Results vs Native Slicing Baseline:
-> Memoryview Slicing  is 1.00x SLOWER
-> Fast Slice (ctypes) is 1.03x SLOWER
-------------------------------------------------------

--- Micro-slicing - 10 Task(s) ---
Slice Size: 512 KB | Concurrency: 10 task(s) | 10000 slices per task
Native Slicing           : 4.2347 seconds
Memoryview Slicing       : 4.2817 seconds
Fast Slice (ctypes)      : 3.9721 seconds

Results vs Native Slicing Baseline:
-> Memoryview Slicing  is 1.01x SLOWER
-> Fast Slice (ctypes) is 1.07x FASTER
-------------------------------------------------------

--- Macro-slicing - 1 Task(s) ---
Slice Size: 10240 KB | Concurrency: 1 task(s) | 1000 slices per task
Native Slicing           : 0.7649 seconds
Memoryview Slicing       : 0.7508 seconds
Fast Slice (ctypes)      : 0.7488 seconds

Results vs Native Slicing Baseline:
-> Memoryview Slicing  is 1.02x FASTER
-> Fast Slice (ctypes) is 1.02x FASTER
-------------------------------------------------------

--- Macro-slicing - 4 Task(s) ---
Slice Size: 10240 KB | Concurrency: 4 task(s) | 1000 slices per task
Native Slicing           : 7.2861 seconds
Memoryview Slicing       : 7.2601 seconds
Fast Slice (ctypes)      : 0.6805 seconds

Results vs Native Slicing Baseline:
-> Memoryview Slicing  is 1.00x FASTER
-> Fast Slice (ctypes) is 10.71x FASTER
-------------------------------------------------------

--- Macro-slicing - 10 Task(s) ---
Slice Size: 10240 KB | Concurrency: 10 task(s) | 1000 slices per task
Native Slicing           : 11.6029 seconds
Memoryview Slicing       : 11.0525 seconds
Fast Slice (ctypes)      : 0.9628 seconds

Results vs Native Slicing Baseline:
-> Memoryview Slicing  is 1.05x FASTER
-> Fast Slice (ctypes) is 12.05x FASTER
-------------------------------------------------------

Script for your reference:

import asyncio
import ctypes
import os
import time

PyBytes_FromStringAndSize = ctypes.pythonapi.PyBytes_FromStringAndSize
PyBytes_FromStringAndSize.restype = ctypes.py_object
PyBytes_FromStringAndSize.argtypes = [ctypes.c_void_p, ctypes.c_ssize_t]
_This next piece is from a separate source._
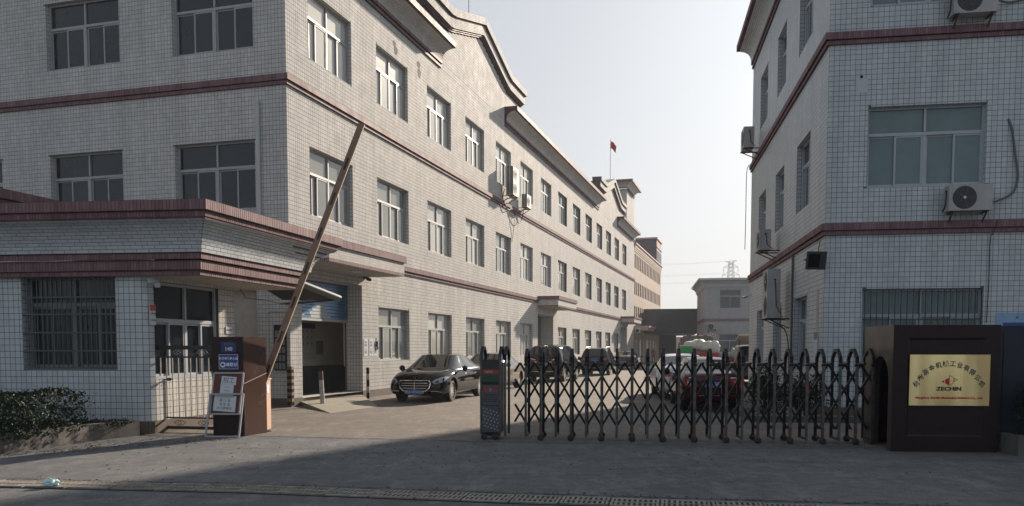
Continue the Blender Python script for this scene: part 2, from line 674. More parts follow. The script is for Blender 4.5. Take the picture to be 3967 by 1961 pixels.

PyBytes_AsString = ctypes.pythonapi.PyBytes_AsString
PyBytes_AsString.restype = ctypes.c_void_p
PyBytes_AsString.argtypes = [ctypes.py_object]

def _fast_slice(src_bytes, offset, read_size):
    if read_size == 0:
        return b""
    dest_bytes = PyBytes_FromStringAndSize(None, read_size)
    src_ptr = PyBytes_AsString(src_bytes)
    dest_ptr = PyBytes_AsString(dest_bytes)
    ctypes.memmove(dest_ptr, src_ptr + offset, read_size)
    return dest_bytes

async def native_worker(data: bytes, offset: int, size: int, iterations: int):
    """Worker using native python slicing inside a thread."""
    def worker():
        return data[offset : offset + size]

    for _ in range(iterations):
        _ = await asyncio.to_thread(worker)

async def memoryview_worker(data: bytes, offset: int, size: int, iterations: int):
    """Worker using memoryview slicing inside a thread."""
    def worker():
        return bytes(memoryview(data)[offset : offset + size])

    for _ in range(iterations):
        _ = await asyncio.to_thread(worker)

async def fast_slice_worker(data: bytes, offset: int, size: int, iterations: int):
    """Worker delegating _fast_slice to a background thread."""
    def worker():
        return _fast_slice(data, offset, size)

    for _ in range(iterations):
        _ = await asyncio.to_thread(worker)


async def run_scenario(scenario_name: str, payload_mb: int, slice_kb: int, tasks: int, iterations_per_task: int):
    print(f"\n--- {scenario_name} ---")
    print(f"Slice Size: {slice_kb} KB | Concurrency: {tasks} task(s) | {iterations_per_task} slices per task")
    
    data = os.urandom(payload_mb * 1024 * 1024)
    offset = 1024 * 1024
    size = int(slice_kb * 1024)

    methods = {
        "Native Slicing": native_worker,
        "Memoryview Slicing": memoryview_worker,
        "Fast Slice (ctypes)": fast_slice_worker
    }

    results = {}

    for name, worker_func in methods.items():
        start_time = time.perf_counter()
        async_tasks = [
            asyncio.create_task(worker_func(data, offset, size, iterations_per_task)) 
            for _ in range(tasks)
        ]
        await asyncio.gather(*async_tasks)
        elapsed_time = time.perf_counter() - start_time
        
        results[name] = elapsed_time
        print(f"{name: <25}: {elapsed_time:.4f} seconds")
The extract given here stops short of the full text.